To address these issues, the authors propose a distributed architecture built on Hadoop (MapReduce) with auxiliary services such as HBase, Apache Lucene, and PostgreSQL/PostGIS. The workflow consists of five major stages:

1. Pre‑processing and Metadata Extraction – Raw Landsat‑8 tiles are cleaned of ancillary textures (USGS, NASA) and their geographic corner coordinates (NW, NE, SW, SE) are harvested. This metadata is stored in HBase for fast lookup.

2. Mosaic Selection via Polygon Coverage – A user‑defined polygon (the region of interest) is submitted. A MapReduce job evaluates whether the polygon is fully covered by a subset of available tiles, effectively solving a spatial “polygon covering” problem at scale.

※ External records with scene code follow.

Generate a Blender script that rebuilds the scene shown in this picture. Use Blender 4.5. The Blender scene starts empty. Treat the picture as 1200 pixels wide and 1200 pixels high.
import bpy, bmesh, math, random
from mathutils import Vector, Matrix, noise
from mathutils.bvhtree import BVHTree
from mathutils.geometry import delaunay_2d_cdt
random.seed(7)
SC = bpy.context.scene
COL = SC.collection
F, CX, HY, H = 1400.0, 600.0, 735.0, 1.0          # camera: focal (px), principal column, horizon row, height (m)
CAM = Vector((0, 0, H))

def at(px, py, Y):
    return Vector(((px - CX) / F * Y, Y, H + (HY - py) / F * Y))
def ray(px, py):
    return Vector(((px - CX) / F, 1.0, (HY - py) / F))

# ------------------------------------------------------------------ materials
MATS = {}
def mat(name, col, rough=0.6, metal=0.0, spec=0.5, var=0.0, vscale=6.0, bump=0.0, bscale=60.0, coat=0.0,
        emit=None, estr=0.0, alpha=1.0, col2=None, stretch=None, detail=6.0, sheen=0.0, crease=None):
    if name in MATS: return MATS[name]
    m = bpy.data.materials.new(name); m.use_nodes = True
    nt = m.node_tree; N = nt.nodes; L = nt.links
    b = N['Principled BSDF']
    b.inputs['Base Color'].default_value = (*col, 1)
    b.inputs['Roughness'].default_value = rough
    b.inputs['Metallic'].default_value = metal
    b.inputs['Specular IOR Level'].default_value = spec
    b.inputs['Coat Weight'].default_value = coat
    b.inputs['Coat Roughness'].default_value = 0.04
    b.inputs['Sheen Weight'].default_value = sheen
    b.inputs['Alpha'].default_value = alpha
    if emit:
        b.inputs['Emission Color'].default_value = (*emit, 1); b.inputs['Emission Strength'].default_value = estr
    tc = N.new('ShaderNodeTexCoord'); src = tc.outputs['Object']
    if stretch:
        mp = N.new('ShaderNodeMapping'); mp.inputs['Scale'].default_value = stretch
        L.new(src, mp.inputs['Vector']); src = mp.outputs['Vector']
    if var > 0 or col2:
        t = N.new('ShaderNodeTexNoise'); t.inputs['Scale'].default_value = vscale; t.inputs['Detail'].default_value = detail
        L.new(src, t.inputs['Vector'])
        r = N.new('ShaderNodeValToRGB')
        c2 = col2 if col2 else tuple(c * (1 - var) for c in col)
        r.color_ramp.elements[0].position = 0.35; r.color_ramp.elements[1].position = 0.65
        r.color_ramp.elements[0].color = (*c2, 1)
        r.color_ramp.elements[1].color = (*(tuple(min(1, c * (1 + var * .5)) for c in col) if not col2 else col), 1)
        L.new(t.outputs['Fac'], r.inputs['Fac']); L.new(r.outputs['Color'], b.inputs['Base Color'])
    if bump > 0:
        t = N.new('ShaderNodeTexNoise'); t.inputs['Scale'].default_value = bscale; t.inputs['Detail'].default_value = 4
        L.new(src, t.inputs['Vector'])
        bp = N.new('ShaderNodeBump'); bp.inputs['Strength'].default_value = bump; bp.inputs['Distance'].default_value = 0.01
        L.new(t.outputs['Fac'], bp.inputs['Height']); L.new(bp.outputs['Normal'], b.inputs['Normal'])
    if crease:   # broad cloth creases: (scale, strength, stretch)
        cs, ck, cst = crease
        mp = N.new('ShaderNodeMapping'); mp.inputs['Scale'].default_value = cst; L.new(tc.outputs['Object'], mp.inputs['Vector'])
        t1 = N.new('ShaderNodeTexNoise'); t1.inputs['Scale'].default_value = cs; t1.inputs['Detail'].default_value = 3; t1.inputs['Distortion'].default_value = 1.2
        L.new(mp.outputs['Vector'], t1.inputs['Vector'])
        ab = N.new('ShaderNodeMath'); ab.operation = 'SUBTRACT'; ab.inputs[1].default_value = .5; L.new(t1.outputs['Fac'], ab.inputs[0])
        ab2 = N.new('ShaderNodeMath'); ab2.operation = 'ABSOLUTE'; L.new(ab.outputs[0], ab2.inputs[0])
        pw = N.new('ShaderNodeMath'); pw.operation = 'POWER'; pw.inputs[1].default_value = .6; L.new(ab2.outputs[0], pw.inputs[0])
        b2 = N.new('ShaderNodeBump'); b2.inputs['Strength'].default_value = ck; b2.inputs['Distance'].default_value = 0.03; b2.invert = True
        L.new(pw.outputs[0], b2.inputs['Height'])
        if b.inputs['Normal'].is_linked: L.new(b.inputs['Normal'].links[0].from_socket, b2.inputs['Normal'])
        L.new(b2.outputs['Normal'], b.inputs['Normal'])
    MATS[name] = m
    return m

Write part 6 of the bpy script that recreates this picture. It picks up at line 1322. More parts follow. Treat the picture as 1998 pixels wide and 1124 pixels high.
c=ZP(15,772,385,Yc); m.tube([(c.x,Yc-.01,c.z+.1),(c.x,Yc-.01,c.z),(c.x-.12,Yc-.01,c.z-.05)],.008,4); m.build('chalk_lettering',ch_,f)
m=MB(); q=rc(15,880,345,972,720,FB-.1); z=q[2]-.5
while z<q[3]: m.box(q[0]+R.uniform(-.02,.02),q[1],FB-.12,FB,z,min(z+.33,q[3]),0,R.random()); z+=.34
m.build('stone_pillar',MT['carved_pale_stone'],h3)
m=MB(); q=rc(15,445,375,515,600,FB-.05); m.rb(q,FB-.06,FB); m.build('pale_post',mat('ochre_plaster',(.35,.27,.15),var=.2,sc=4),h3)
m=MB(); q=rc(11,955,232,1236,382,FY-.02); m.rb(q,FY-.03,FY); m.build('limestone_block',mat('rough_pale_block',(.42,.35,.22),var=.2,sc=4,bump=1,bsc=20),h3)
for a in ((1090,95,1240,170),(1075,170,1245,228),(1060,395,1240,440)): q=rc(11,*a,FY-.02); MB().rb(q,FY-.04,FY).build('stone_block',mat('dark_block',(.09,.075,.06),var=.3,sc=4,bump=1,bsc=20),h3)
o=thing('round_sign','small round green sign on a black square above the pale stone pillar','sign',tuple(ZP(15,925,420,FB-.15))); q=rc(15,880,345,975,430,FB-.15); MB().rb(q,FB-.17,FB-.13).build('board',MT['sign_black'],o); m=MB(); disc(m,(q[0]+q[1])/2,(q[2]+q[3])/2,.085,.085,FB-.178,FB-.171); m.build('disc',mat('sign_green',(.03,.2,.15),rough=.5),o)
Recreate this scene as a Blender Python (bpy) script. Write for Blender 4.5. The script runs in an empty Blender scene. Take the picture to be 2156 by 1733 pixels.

Only the tiles that guarantee full coverage are passed downstream, reducing unnecessary data movement.

3. Vectorisation and Stitching – Selected raster tiles are converted into vector representations (points, lines, polygons) in the first Mapper layer. Two alternative stitching algorithms are then applied in subsequent Map/Reduce phases:

   • Point‑set registration – Feature points are extracted, matched, and a transformation matrix is estimated (e.g., via RANSAC) to align the vectors.
   • LCSP‑based quasi‑vector stitching – The coordinate sequences of adjacent tiles are treated as strings; the longest common subsequence is identified to infer alignment. Both approaches aim to produce a seamless vector mosaic while keeping network traffic low because only geometric primitives, not full pixel arrays, are shuffled between nodes.

4. Object Boundary Definition and Refinement – Users interact with reference maps (e.g., Google Earth) to sketch coarse object boundaries. The system automatically refines these sketches into precise OGC‑compliant geometries (Point, LineString, Polygon) using heuristic refinement techniques. This semi‑automatic step bridges the gap between fully manual digitisation and purely algorithmic extraction.

5. Spatial Database Ingestion and Analysis – The final vector objects are stored in a spatial relational database (PostGIS or Oracle‑Spatial). This enables downstream spatial and topological queries, such as intersection, containment, and temporal change detection, making the output reusable by other researchers.

The authors emphasize that, unlike most prior work which focuses on low‑level raster operations (edge detection, noise removal) in a distributed setting, their contribution lies in moving the heavy lifting to the vector domain, thereby mitigating bandwidth bottlenecks and allowing high‑level GIS operations to be performed directly on the cluster. They also claim that the framework demonstrates the applicability of big‑data platforms beyond text mining and machine‑learning pipelines, extending them to computationally intensive image processing tasks.

The paper outlines an experimental plan rather than presenting concrete results. Planned evaluations include scalability tests on real Landsat‑8 datasets (e.g., stitching the four tiles covering Cyprus) and performance comparisons between the two stitching strategies in terms of runtime and geometric accuracy (e.g., IoU, F‑score). The authors acknowledge that the current stage of the research is limited to design, literature review, and early prototyping; future work will involve detailed benchmarking, accuracy assessment, and possibly exploring in‑memory frameworks such as Spark for iterative image operations.

In summary, the proposed MapReduce‑based framework offers a promising pathway to handle the ever‑growing volume of satellite imagery by (i) selecting only the necessary mosaics through a distributed polygon‑coverage algorithm, (ii) converting raster data to lightweight vector forms, (iii) stitching these vectors using either point‑set registration or LCSP‑inspired alignment, and (iv) delivering the results as standard GIS objects ready for spatial analysis. While the concept is sound and addresses clear scalability bottlenecks, the lack of empirical validation, limited discussion of vectorisation‑induced geometric error, and reliance on user‑driven boundary input are notable gaps that should be addressed in subsequent phases to fully demonstrate the framework’s practicality for real‑time or near‑real‑time geospatial applications.